In reality, America has been getting its ass-kicked around the world by guerrilla armies for decades and making movies like Rambo afterwards to make themselves feel better. They somehow preserved the aura of superpower because they were capable of so much death and destruction. They may have been dumb, but they were at least looked powerful. Look at all the explosions.

But now America is faced with peer-level threat in Russia that they’re making a lot of noise about, but not doing anything. They’re supplying arms, but not lifting a finger of their own. Because they’re actually too weak. Putin has called their bluff.

It seems crazy to say that Russia is stronger than America, but they definitely are in Russia. As Martyanov says, “American culture simply doesn’t know what fighting off an invader is like” and Russia does. For generations.

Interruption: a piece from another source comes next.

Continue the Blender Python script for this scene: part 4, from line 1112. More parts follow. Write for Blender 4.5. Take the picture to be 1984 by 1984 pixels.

Russia has the people, the hardware, and the will to do it, whereas for America it’s just a dick-measuring contest.

Just as World War II was won by alliance with Russia, America’s unipolar hegemony was preserved by agreement with Russia. And America ruined that by shoving NATO up their ass, with expansion after expansion. Now Russia has had enough and the brief unipolar order is over. Martyanov told Americans that winter was coming in 2014 and 2018. Now it’s obvious.

Russia is winning in Ukraine, Europe is running out of heating energy, America is heading into sanctions-induced recession, and Ukraine itself is getting methodically shorn of its most resource-rich regions. Unlike Roosevelt who spoke softly and carried a big stick, Joe Biden is just standing there with his dick in his hands, yelling impotently. It’s not a good look, and all America had was the appearance of military power. Now even that is gone.

In case it wasn’t obvious, this is all based on Andrei Martyanov’s book Losing Military Supremacy: The Myopia of American Strategic Planning, including following his footnotes. It’s well worth a read, especially since he wrote it before shit popped off.